Zu den Mozartsängerinnen der ersten Stunde gehörte auch Gräfin Hortensia von Hatzfeld. Die hochmusikalische Tochter aus böhmischem Adelshaus hatte einen Grafen von Hatzfeld vom Bonner Hof geheiratet. Dort sollte sie später den jungen Beethoven fördern, doch zuvor wirkte sie in Mainz und Wien als Mozartsängerin. Gemeinsam mit ihrem Schwager, dem Mainzer Hofmusikintendanten, sorgte sie dafür, dass Teile des Idomeneo schon wenige Jahre nach der Münchner Uraufführung im Mainzer Schloss erklangen, wobei Hortensia den Part der Elettra übernahm. Dies tat sie auch in der denkwürdigen Wiener Aufführung des Idomeneo unter Mozarts Leitung 1786 im Palais Auersperg. Ein weiterer Schwager der Gräfin, der geigende Eichstätter Domherr und enge Mozartfreund August von Hatzfeld, war an dieser Idomeneo-Aufführung beteiligt. Damals scheint sich Mozarts Intimfreund Gottfried von Jacquin in die schöne Gräfin verliebt zu haben, denn er widmete ihr sechs amouröse Notturni für zwei Soprane, Bariton und Klarinetten, wofür er Mozart als „Ghost writer“ benutzte. Über all dies dürften Mozart und die Gräfin herzlich gelacht und geplaudert haben, als sie sich 1790 bei der Kaiserkrönung in Frankfurt wiedertrafen. Hortensia war es, die Mozarts Frankfurter Konzert in die Wege leitete, und sicher geht auch sein Abstecher nach Mainz auf sie zurück. Im Mainzer Schloss wird sie unter seiner Leitung zweifellos ihre Glanznummern aus Idomeneo gesungen haben, darunter die wunderbare G-Dur-Arie der Elettra „Idol mio“, melodisch vielleicht die schönste Arie des Werkes, eingebettet in einen so klangvollen Streichersatz, dass man die Bläser nicht vermisst. Die Königstochter Elettra gibt sich hier der trügerischen Hoffnung hin, den widerspenstigen Prinzen Idamante doch noch bezirzen zu können.

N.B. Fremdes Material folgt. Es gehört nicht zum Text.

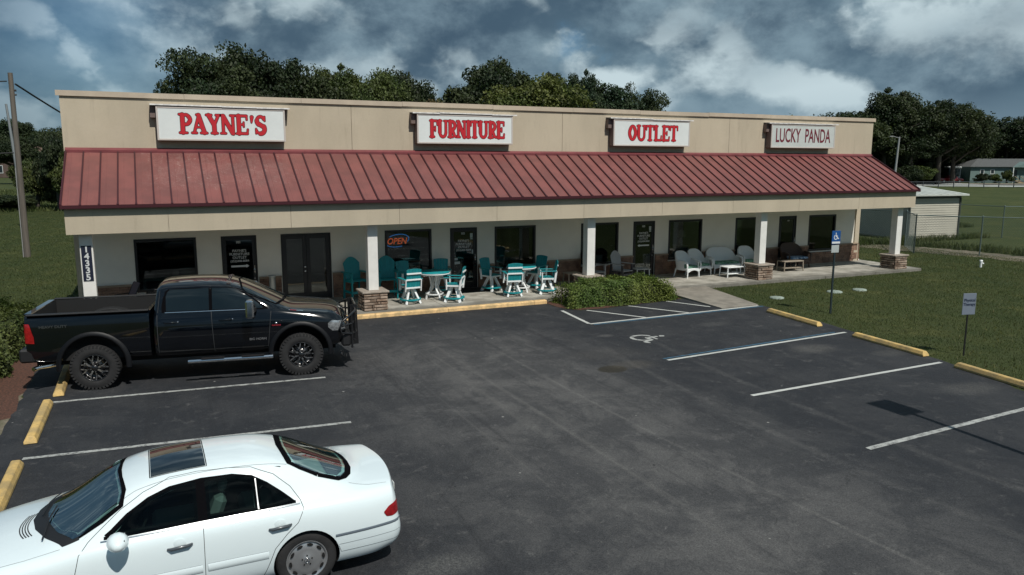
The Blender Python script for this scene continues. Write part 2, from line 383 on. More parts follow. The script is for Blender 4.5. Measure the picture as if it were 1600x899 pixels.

Als Mozart im September 1790 in Frankfurt die Krönungsmesse des Mainzer Hofkapellmeisters Vincenzo Righini hörte, wurde er vom Solo einer jungen Sopranistin aus Mainz tief bewegt, die später in Berlin Karriere machen sollte: Margarete Louise Schick. Die spätere Muse von E. T. A. Hoffmann und Primadonna der Deutschen Oper am Gendarmenmarkt beeindruckte Mozart so tief, dass er sie einlud, in seiner Frankfurter Akademie aufzutreten. Zweifellos wirkte sie auch bei seinem Konzert im Mainzer Schloss mit. Als Zerlina im Don Giovanni wurde sie auf der Bühne des damaligen Mainzer Nationaltheaters gefeiert. Aus dem Zusammentreffen zwischen dem vierunddreißigjährigen Mozart und der zweiundzwanzigjährigen Mainzerin entstand die Legende einer Liebesaffäre, wie sie der Mainzer Musikforscher Adam Gottron überliefert hat. Angeblich habe sich Mozart in das junge Mädel mit der schönen Stimme verliebt und ihr zum Abschied die Konzertarie „Io ti lascio“ KV 621a gewidmet. Tatsächlich handelt es sich dabei um ein spätes Stück aus Mozarts letzten Lebensjahren, wie das Autograph beweist. Freilich ist die Arie dort in Es-Dur geschrieben und für Bariton bestimmt – offenbar ein Abschiedsgruß des Gottfried von Jacquin an Gräfin Hatzfeld, die Mozart wieder einmal als „Ghost writer“ komponiert hat. Eine zweite Fassung für Sopran hat sich im Nachlass seines Sohnes erhalten und zu der Legende von Mozarts Mainzer Affäre geführt.